— begin —
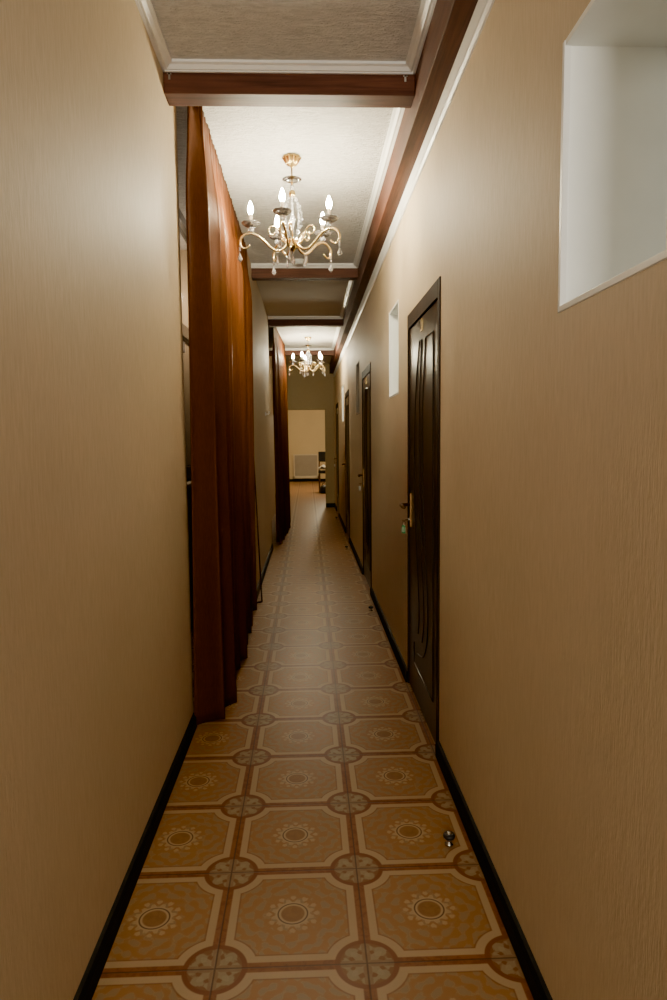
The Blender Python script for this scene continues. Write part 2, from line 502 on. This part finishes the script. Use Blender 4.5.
# ------------------------------------------------------------------ glazed recess behind the near curtain
root = empty('window_5', (-.87, 4.0, 0))
f = MB()
f.box(0, .05, .42, .47, 1.16, ZC).box(0, .05, 1.30, 1.36, 1.16, ZC).box(0, .05, .47, 1.30, 1.12, 1.20).box(0, .05, .47, 1.30, 2.08, 2.16).box(0, .05, .47, 1.30, ZC-.06, ZC)
f.build('window_frame', M_DARKFRAME, root)
MB().box(.01, .02, .47, 1.30, 1.2, 2.08).build('window_pane', M_NIGHT, root)
MB().box(.01, .02, .47, 1.30, 2.16, ZC-.06).build('window_pane', M_NIGHT, root)
MB().box(.02, .04, .50, .80, 1.98, 2.05, .004).build('blind_rail', M_WHITE, root)
MB().box(.02, .03, .62, .72, 1.62, 1.90, .003).build('blind_slat', M_WHITE, root)
MB().box(0, .10, .38, 1.40, 1.07, 1.10, .004).build('window_sill', M_RADFRAME, root)
struct(root, 'dark framed window glimpsed behind the near curtain')

# ------------------------------------------------------------------ curtains
def curtain(name, y0, y1, xs, n, a_top, a_bot, seed, z_top=ZC-.0005, z_bot=.012, flare=0.0):
    rnd = random.Random(seed)
    NU, NZ = 300, 46
    ph = [rnd.uniform(-.5, .5) for _ in range(n+3)]
    am = [rnd.uniform(.65, 1.25) for _ in range(n+3)]; am[0] = .55
    bm = bmesh.new(); rows = []
    for j in range(NZ+1):
        s = j/NZ; z = z_top+(z_bot-z_top)*s
        row = []
        g = min(1, s/.16); g = .06+.94*g*g*(3-2*g)
        for i in range(NU+1):
            u = i/NU
            q = u*n; k = int(min(q, n-1)); fr = q-k
            sm = fr*fr*(3-2*fr)
            p = ph[k]*(1-sm)+ph[k+1]*sm; A = am[k]*(1-sm)+am[k+1]*sm
            ang = 2*PI*q + p*1.6*(1.0+.4*math.sin(s*3+k))
            amp = (a_top*(.35+.65*A)+(a_bot*A-a_top*(.35+.65*A))*s**.6)
            x = xs(u, s) + g*(amp*math.sin(ang) + amp*.28*math.sin(2*ang+p*3) + .006*(1-.5*s)*math.sin(3.3*ang+5*p+s*1.5)) + .010*s*math.sin(q*2.1+seed+s*2.5)
            y = y0+(y1-y0)*u + amp*.55*math.sin(2*ang) + flare*s*u
            zz = z + (.012*math.sin(q*1.7+seed) if j == NZ else 0)
            if j < 2: x += .004*math.sin(u*n*2*PI*6)*(1-j/2)
            row.append(bm.verts.new((x, y, zz)))
        rows.append(row)
    for j in range(NZ):
        for i in range(NU): bm.faces.new((rows[j][i], rows[j][i+1], rows[j+1][i+1], rows[j+1][i]))
    mb = MB.__new__(MB); mb.bm = bm
    o = mb.build(name, M_CURTAIN, None, True)
    md = o.modifiers.new('thickness', 'SOLIDIFY'); md.thickness = .004
    return o
def xs1(u, s):
    return -.468 + .012*s - (.046+.030*s**3)*max(0, 1-u/.035) - .036*u*s
c1 = curtain('curtain', 3.215, 5.62, xs1, 10, .034, .050, 3)
setp(c1, 'tall rust brown curtain hanging nearest the camera on the left, ceiling to floor', 'curtain', 'rust brown curtains on the left')
def xs2(u, s): return -.425 + .075*u + .03*s
c2 = curtain('curtain', 9.0, 11.2, xs2, 9, .026, .042, 11)
setp(c2, 'far rust brown curtain hanging on the left beside the small chandelier', 'curtain', 'rust brown curtains on the left')

# sheer voile panel hanging out past the near curtain's far edge
bm = bmesh.new()
rows = []
for j in range(41):
    s = j/40; z = 2.6-2.595*s
    xr = -.452 + (.045*max(0, (s-.52)/.48)**1.0)
    yr = 5.69 + .075*s
    rows.append([bm.verts.new((-.50+(xr+.50)*i/12, 5.640+(yr-5.640)*i/12 + .006*math.sin(i*1.1)*s, z - .0)) for i in range(13)])
for j in range(40):
    for i in range(12): bm.faces.new((rows[j][i], rows[j][i+1], rows[j+1][i+1], rows[j+1][i]))
edge = [Vector(r[12].co) for r in rows]; bot = [Vector(v.co) for v in rows[-1]]
mb = MB.__new__(MB); mb.bm = bm
sh = mb.build('sheer_curtain', M_SHEER, None, True)
setp(sh, 'thin see-through brown voile panel with dark hem flaring beyond the near curtain', 'curtain')
hm = MB().tube(edge, .006, 6).tube(bot, .009, 6).build('hem', M_HEM, sh)
hm['label'] = 'dark brown stitched hem'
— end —
#### [What is asked]
Extract, word for word, each line from the top of the data down to and including the line with "struct(root, 'dark framed"; skip the pictures.

#### [Task response]
The Blender Python script for this scene continues. Write part 2, from line 502 on. This part finishes the script. Use Blender 4.5.
# ------------------------------------------------------------------ glazed recess behind the near curtain
root = empty('window_5', (-.87, 4.0, 0))
f = MB()
f.box(0, .05, .42, .47, 1.16, ZC).box(0, .05, 1.30, 1.36, 1.16, ZC).box(0, .05, .47, 1.30, 1.12, 1.20).box(0, .05, .47, 1.30, 2.08, 2.16).box(0, .05, .47, 1.30, ZC-.06, ZC)
f.build('window_frame', M_DARKFRAME, root)
MB().box(.01, .02, .47, 1.30, 1.2, 2.08).build('window_pane', M_NIGHT, root)
MB().box(.01, .02, .47, 1.30, 2.16, ZC-.06).build('window_pane', M_NIGHT, root)
MB().box(.02, .04, .50, .80, 1.98, 2.05, .004).build('blind_rail', M_WHITE, root)
MB().box(.02, .03, .62, .72, 1.62, 1.90, .003).build('blind_slat', M_WHITE, root)
MB().box(0, .10, .38, 1.40, 1.07, 1.10, .004).build('window_sill', M_RADFRAME, root)
struct(root, 'dark framed window glimpsed behind the near curtain')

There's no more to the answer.